Factually correct, but the reality is quite different. A shocking amount of destruction has been wrought on this historic burial ground. 

HISTORY:
There are two versions of how the Cabbage Garden got its name. One suggests that it is a corruption of “Capuchin Garden”. This is unlikely, as this order was established near St. Audoen’s Church some distance away. This discounted theory is perpetuated on the plaque mounted at the front of the housing scheme which states the park was developed “on the site of the disused Capuchin and Huguenot Cemeteries”.
The second, more likely, derivation of the name is that the land was actually used for cabbage-growing. When Oliver Cromwell arrived in Dublin in 1649, stabling his horses in the nave of St Patrick’s Cathedral, he stayed in a house approximately where the Lord Edward public house stands today. The house was demolished in 1812 by the Wide Street Commissioners. He arranged for this ground nearby to be rented from its owner, a Mr. Philip Fernley, so that cabbages could be grown to supply his troops with food. This detail is contained in the Minute Book of the Dean and Chapter of St. Patrick’s. The idea that Cromwell's forces went to the trouble of renting a patch of land from a native landowner is quite bizarre when one considers his actions elsewhere in Ireland.

In 1666 the grounds were acquired for the burial of citizens of the parish of St.

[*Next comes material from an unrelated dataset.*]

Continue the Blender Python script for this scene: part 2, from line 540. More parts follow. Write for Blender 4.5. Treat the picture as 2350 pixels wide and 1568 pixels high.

Nicholas Without, as the graveyard adjoining the Cathedral could no longer accommodate interments.

In 1681 the French Huguenots approached the Archbishop of Dublin with a view to securing burial rights for the deceased members of their congregation. This was granted in the form of a strip of land at the north of the current park (to the right as one enters)



The Huguenot plot was used for burials until 1858. One of the most famous burials in the Huguenot plot is that of the La Touche family, founders of the bank that later became the Bank of Ireland. The memorial stone is unfortunately missing, but a Dublin Historical Record from 1988 states the location of the family plot as being inside this gate on the north-east corner, in a railed-in-space. The enclosure (now without railings) in the middle-right of the picture above would seem to correspond to this location.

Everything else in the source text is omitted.